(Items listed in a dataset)
--
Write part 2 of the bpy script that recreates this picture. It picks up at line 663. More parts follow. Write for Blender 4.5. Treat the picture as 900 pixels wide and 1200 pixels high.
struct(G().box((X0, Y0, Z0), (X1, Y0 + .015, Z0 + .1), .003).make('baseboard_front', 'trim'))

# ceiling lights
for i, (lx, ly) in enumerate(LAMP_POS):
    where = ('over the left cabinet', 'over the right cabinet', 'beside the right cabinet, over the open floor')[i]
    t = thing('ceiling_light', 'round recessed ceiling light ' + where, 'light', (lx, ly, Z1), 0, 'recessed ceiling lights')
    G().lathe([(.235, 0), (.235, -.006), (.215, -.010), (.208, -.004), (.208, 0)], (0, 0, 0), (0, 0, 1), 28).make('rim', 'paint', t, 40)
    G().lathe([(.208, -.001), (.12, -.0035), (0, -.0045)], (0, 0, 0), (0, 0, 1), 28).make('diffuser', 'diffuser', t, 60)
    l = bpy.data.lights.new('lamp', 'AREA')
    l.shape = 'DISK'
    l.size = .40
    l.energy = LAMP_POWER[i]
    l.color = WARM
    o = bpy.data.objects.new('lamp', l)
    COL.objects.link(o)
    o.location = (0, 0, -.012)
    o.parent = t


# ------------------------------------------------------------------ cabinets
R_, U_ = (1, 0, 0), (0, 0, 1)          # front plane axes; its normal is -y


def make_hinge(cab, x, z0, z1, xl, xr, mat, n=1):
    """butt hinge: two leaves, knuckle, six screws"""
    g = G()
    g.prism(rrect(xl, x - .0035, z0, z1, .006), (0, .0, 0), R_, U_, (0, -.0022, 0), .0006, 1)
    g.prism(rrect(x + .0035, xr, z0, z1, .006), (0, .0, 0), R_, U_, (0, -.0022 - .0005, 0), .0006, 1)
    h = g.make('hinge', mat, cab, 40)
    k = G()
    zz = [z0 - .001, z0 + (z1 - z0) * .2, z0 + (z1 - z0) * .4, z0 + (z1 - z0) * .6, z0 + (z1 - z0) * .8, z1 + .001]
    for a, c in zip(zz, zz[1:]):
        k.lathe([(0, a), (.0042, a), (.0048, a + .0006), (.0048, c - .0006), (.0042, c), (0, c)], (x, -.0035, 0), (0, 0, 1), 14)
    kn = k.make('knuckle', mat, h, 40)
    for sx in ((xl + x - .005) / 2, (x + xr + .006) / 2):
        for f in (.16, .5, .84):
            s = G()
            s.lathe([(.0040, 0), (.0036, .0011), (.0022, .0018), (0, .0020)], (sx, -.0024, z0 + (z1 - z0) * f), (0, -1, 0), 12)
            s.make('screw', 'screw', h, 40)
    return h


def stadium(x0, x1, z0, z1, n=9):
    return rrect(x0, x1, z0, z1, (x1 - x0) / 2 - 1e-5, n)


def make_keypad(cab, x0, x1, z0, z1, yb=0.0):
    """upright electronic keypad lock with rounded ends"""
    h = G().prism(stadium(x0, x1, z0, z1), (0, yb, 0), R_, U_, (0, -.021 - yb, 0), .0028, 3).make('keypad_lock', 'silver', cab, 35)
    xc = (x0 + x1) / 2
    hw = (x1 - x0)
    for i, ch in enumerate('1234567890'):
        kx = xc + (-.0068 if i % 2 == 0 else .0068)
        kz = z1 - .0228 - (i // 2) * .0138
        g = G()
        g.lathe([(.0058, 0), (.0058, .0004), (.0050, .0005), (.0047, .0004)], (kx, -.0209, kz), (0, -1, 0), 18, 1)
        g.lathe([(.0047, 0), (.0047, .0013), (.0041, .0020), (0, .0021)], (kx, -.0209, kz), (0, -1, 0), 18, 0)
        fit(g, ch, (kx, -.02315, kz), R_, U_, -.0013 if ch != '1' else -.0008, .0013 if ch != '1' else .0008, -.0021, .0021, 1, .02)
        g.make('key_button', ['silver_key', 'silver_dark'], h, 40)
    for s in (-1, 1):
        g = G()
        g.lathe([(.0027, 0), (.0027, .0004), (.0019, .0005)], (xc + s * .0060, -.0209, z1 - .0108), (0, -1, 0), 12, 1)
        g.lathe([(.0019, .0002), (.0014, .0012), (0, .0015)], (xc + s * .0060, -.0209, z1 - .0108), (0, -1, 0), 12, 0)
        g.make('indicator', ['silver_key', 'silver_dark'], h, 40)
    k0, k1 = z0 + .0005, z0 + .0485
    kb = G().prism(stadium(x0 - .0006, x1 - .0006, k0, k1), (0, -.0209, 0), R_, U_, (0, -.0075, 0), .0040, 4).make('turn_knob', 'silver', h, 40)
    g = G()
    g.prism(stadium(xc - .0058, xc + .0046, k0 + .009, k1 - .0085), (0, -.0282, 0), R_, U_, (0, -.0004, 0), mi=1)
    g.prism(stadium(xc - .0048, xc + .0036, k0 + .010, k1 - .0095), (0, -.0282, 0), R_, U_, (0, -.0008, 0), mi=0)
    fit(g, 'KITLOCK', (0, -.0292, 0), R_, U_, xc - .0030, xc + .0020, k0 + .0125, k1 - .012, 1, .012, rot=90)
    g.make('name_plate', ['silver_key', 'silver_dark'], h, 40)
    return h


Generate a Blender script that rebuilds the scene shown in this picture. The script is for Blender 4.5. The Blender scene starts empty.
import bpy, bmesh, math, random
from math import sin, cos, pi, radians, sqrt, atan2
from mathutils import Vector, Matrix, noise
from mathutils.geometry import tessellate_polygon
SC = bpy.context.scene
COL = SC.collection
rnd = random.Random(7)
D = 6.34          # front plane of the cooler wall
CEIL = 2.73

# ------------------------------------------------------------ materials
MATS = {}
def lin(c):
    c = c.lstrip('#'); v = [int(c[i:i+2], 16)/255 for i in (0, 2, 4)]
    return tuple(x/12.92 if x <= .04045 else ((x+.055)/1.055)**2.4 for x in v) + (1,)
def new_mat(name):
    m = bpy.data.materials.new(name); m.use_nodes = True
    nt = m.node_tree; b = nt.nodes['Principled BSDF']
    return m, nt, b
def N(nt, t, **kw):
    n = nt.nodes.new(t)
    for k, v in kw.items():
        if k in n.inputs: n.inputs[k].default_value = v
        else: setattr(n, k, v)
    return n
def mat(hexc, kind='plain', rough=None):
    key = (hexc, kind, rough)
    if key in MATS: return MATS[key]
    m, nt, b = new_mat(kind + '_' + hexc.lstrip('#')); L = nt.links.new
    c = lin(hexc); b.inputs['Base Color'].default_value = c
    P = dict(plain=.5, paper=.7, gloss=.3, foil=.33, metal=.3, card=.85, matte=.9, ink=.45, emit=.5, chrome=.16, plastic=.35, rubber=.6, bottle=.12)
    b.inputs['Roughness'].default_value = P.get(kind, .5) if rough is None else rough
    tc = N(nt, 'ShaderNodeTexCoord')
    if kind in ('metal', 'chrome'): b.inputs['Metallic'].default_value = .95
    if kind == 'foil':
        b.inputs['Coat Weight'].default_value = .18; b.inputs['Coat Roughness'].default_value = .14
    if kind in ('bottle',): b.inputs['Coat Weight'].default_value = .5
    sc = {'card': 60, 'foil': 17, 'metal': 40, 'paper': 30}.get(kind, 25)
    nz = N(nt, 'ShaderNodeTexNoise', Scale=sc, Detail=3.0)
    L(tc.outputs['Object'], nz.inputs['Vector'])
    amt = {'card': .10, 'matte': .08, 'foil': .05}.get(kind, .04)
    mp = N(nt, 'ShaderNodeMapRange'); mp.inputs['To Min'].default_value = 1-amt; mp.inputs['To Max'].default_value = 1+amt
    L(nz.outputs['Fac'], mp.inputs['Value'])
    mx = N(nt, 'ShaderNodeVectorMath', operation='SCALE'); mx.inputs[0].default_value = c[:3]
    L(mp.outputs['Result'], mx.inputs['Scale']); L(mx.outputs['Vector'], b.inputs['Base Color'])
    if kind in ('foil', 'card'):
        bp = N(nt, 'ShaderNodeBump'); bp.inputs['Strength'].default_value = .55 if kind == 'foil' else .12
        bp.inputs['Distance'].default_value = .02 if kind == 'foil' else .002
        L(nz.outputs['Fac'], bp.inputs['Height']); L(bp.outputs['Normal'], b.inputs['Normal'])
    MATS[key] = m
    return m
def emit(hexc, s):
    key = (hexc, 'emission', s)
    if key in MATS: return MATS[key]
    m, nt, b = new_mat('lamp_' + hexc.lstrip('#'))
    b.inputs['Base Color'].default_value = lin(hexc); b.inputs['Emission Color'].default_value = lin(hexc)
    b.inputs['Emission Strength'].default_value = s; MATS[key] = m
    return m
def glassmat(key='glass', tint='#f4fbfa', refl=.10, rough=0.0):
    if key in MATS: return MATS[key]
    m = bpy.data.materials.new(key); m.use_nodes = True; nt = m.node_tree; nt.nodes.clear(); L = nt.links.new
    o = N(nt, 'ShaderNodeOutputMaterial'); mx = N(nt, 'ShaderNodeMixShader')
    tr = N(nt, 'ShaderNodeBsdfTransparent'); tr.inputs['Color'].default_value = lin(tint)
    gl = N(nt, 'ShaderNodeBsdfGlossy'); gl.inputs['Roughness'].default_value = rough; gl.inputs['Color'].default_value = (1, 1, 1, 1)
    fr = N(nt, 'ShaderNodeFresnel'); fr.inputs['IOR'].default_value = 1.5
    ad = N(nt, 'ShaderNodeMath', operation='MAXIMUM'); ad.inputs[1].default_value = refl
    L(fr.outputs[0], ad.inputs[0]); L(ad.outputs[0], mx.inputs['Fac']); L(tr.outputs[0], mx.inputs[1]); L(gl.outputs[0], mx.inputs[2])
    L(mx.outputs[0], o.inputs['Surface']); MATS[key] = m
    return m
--
Instructions to follow -
Take the lines from the first line of the records through the line holding "struct(G().box((X0, Y0, Z0), (X1, Y0", both included, and please reproduce them exactly with nothing added.

The reply -
Write part 2 of the bpy script that recreates this picture. It picks up at line 663. More parts follow. Write for Blender 4.5. Treat the picture as 900 pixels wide and 1200 pixels high.
struct(G().box((X0, Y0, Z0), (X1, Y0 + .015, Z0 + .1), .003).make('baseboard_front', 'trim'))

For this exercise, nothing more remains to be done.